Zen is a sect of Buddhism that is focused on meditation. Put simply, Zen is a unique method of body-mind training that, if practiced with sincerity and devotion, leads to self-understanding. The heart of Zen Buddhism is zazen (sitting meditation), the most direct way to see into the illusory nature of the ego, belief in which is the cause of our suffering.

Zen does not rely on a specific doctrine, but rather places emphasis on experiencing for oneself the source of the Buddha’s teaching: Awakening.

What is zazen?

Zazen literally means “sitting meditation” in Japanese and it is the core of Zen practice, but experienced practitioners work toward extending the one-pointed, stabilized awareness that they develop in zazen into all their daily activities.

Zen students begin by learning to sit still in a stable, comfortable upright posture, ideally on cushions but in a chair if necessary. The initial Zen practices involve breath awareness; later, when the student is ready, the teacher may assign a koan as the meditation practice. Koans, paradoxical questions that cannot be answered by the intellect, are unique to Zen and are practiced under the close guidance of a teacher. Shikantaza, or “just sitting,” is also practiced at the Rochester Zen Center, generally by more seasoned students.

Can I continue to practice my family religion and still practice Zen?

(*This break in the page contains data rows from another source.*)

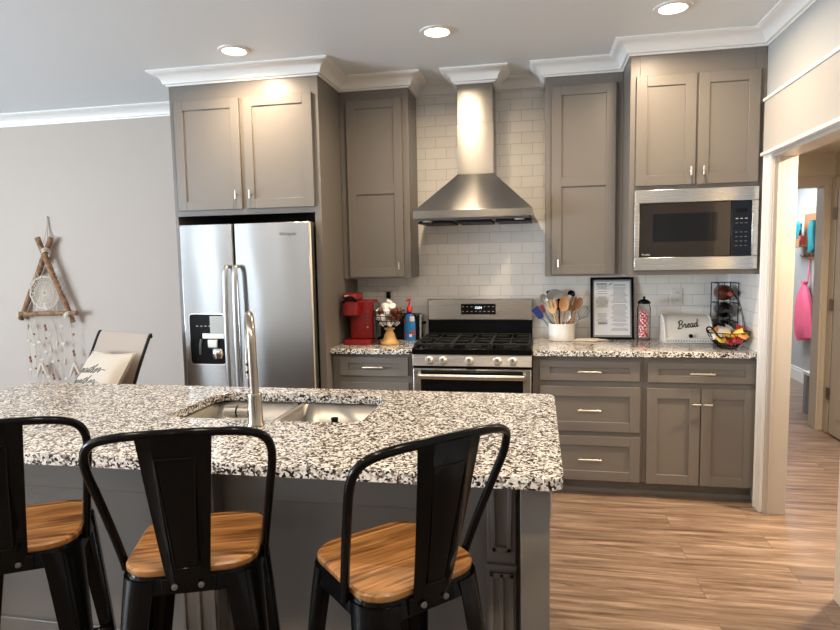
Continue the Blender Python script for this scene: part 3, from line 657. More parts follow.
def corbel_leg(x0, x1):
    b = B(); d = ID1 + .012
    b.box(x0, x1, d, d + .06, 0, BT)
    l = b.build('support_leg', CAB, il, .002)
    q = B(); xm = (x0 + x1) / 2; w0 = (x1 - x0) / 2 - .008; f = d + .06
    # tapering raised frame above
    for (za, zb, wa, wb) in ((.60, .615, w0 * .82, w0 * .84), (.83, .85, w0, w0)): q.hexa([P(xm - wa, f + .012, za), P(xm + wa, f + .012, za), P(xm + wa, f, za), P(xm - wa, f, za), P(xm - wb, f + .012, zb), P(xm + wb, f + .012, zb), P(xm + wb, f, zb), P(xm - wb, f, zb)])
    for s_ in (-1, 1):
        q.hexa([P(xm + s_ * w0 * .82, f + .012, .60), P(xm + s_ * (w0 * .82 - .014), f + .012, .60), P(xm + s_ * (w0 * .82 - .014), f, .60), P(xm + s_ * w0 * .82, f, .60), P(xm + s_ * w0, f + .012, .85), P(xm + s_ * (w0 - .014), f + .012, .85), P(xm + s_ * (w0 - .014), f, .85), P(xm + s_ * w0, f, .85)])
    q.build('raised_frame', CAB, l, .002)
    q = B(); q.box(x0 - .004, x1 + .004, f, f + .016, .545, .56); q.build('ledge', CAB, l, .003)
    q = B()
    for (a, e) in ((x0 + .006, x0 + .02), (xm - .007, xm + .007), (x1 - .02, x1 - .006)): q.box(a, e, f, f + .010, .17, .53)
    q.box(x0 + .006, x1 - .006, f, f + .010, .516, .53); q.build('fluting', CAB, l, .002)
corbel_leg(.262, .35); corbel_leg(-.80, -.66); corbel_leg(-1.93, -1.83)
b = B().box(IX1, IX1 + .006, 2.72, 2.79, .775, .89 - .006).build('outlet_plate', M['almond'], il, .002, label='pale outlet plate')
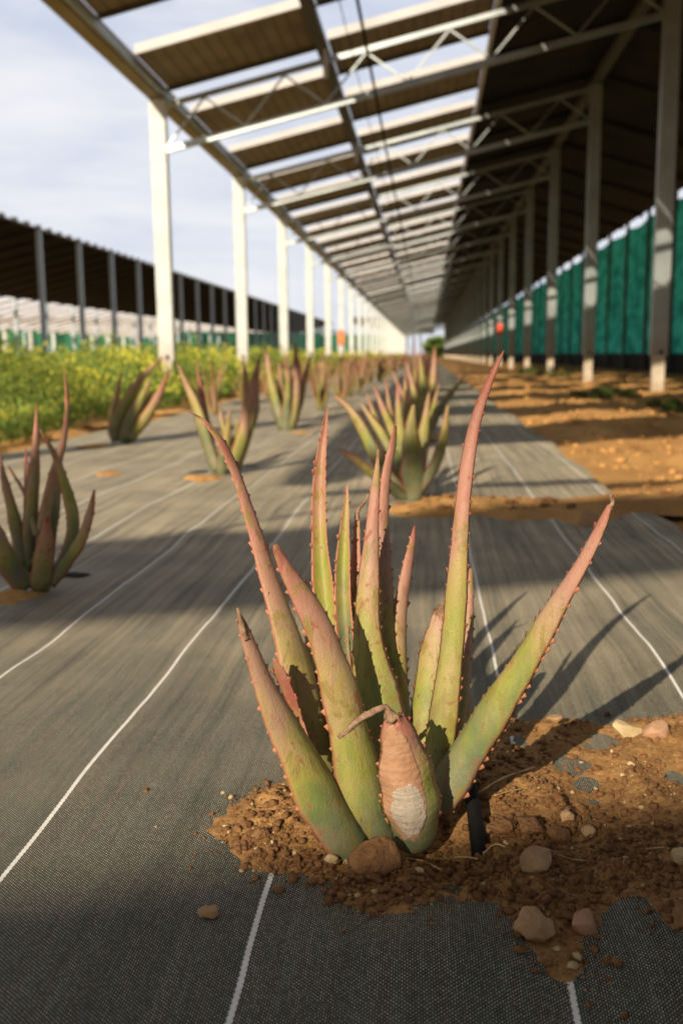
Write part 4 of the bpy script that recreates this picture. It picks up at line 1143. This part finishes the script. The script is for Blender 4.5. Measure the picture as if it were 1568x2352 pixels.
# far tree line and shrub at the end of the rows
for i, (px_, d_, w_, h_, lab) in enumerate(((1005, 168, 5.0, 3.4, 'bright green shrub at the far end of the rows'), (1060, 215, 9, 4, 'dark far tree seen past the right posts'), (720, 230, 22, 7, 'far tree clump beyond the left posts'), (560, 260, 26, 6, 'far tree clump behind the neighbouring greenhouse'))):
    p = gp(px_, d_); e_ = empty('tree', p, lab, 'tree')
    mb = MB(); mb.tube([(0, 0, 0), (.1, 0, h_ * .4), (0, .1, h_ * .7)], [.25, .18, .08], 8); o = mb.build('trunk', M['straw'], e_)
    n_ = 2500; t = g_.normal(0, 1, (n_, 3)); t /= np.linalg.norm(t, axis=1)[:, None]; t *= g_.random(n_)[:, None] ** .4
    q = t * np.array([w_ / 2, w_ / 3, h_ / 2]) * (1 + .5 * fbm(t[:, 0] * 3, t[:, 2] * 3 + t[:, 1], i, 3))[:, None] + np.array([0, 0, h_ / 2])
    o = leafcloud('crown', q, np.full(n_, .35), [M['mustard_leaf'] if i == 0 else M['tree']], np.zeros(n_, int), i); o.parent = e_

# ------------------------------------------------------------------ light
EL_SUN = R(25.7)
sd = bpy.data.lights.new('sun', 'SUN'); sd.energy = 5.0; sd.angle = R(.5); sd.color = (1.0, .86, .66)
so = bpy.data.objects.new('sun', sd); col.objects.link(so)
ldir = Vector((math.sin(SUN_AZ) * math.cos(EL_SUN), math.cos(SUN_AZ) * math.cos(EL_SUN), -math.sin(EL_SUN)))
so.rotation_euler = ldir.to_track_quat('-Z', 'Y').to_euler()
w = bpy.data.worlds.new('World'); sc.world = w; w.use_nodes = True
nt = w.node_tree; bg = nt.nodes['Background']
sky = N(nt, 'ShaderNodeTexSky', sky_type='NISHITA'); sky.sun_disc = False
sky.sun_elevation = EL_SUN; sky.sun_rotation = math.atan2(-ldir.x, -ldir.y)
tc = N(nt, 'ShaderNodeTexCoord')
mp = N(nt, 'ShaderNodeMapping'); mp.inputs['Scale'].default_value = (1.0, 1.0, 4.5); L(nt, tc.outputs['Generated'], mp.inputs[0])
n1 = noise(nt, 2.6, 6, .55, mp.outputs[0], .4); n2 = noise(nt, 7, 5, .6, mp.outputs[0], .3)
skyc = N(nt, 'ShaderNodeVectorMath', operation='SCALE'); skyc.inputs[3].default_value = .064; L(nt, sky.outputs[0], skyc.inputs[0])
cl = mixc(nt, rng(nt, n1, .35, .62), (.66, .72, .86), (.94, .94, .98))
cl = mixc(nt, rng(nt, n2, .5, .72, 0, .55), cl, (.97, .96, .97))
sy = N(nt, 'ShaderNodeSeparateXYZ'); L(nt, tc.outputs['Generated'], sy.inputs[0])
fin = mixc(nt, rng(nt, sy.outputs[1], -.35, .25, .12, .9), skyc.outputs[0], cl)
L(nt, fin, bg.inputs[0]); bg.inputs[1].default_value = .78
sc.cycles.max_bounces = 6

Yes. Since zazen allows us to directly experience the Reality that underlies all genuine religion, it is not in conflict with other religious faiths. Zen points to our Original Mind, which existed before religion was even conceived. Moreover, the practice of zazen itself is without content, and by developing concentration and purifying the mind it goes to the core of prayer and of all spiritual work.

How much should I sit?

There is a direct relationship between the amount of time committed to zazen, the quality of the effort put forth during that time, and the progress one makes in practice. For the beginner, at least one-half hour per day is recommended (though one may start with even 15 minutes). This period of time is long enough to sink beneath the surface chatter of the mind and to get more out of our zazen.

What do the terms “Roshi” and “Sensei” mean?

Both are Japanese words which, for lack of any better, English terms, are used as titles by most Zen teachers even in the West. “Roshi” (“venerable teacher”) is usually reserved for a senior teacher.  “Sensei” is the more common title for a Zen teacher, and in Japan it may be used for a mentor in any field, from martial arts to flower arranging. There are no hard-and-fast rules as to which title is to be used for which teachers, and some Zen teachers may keep the title “sensei” throughout their careers.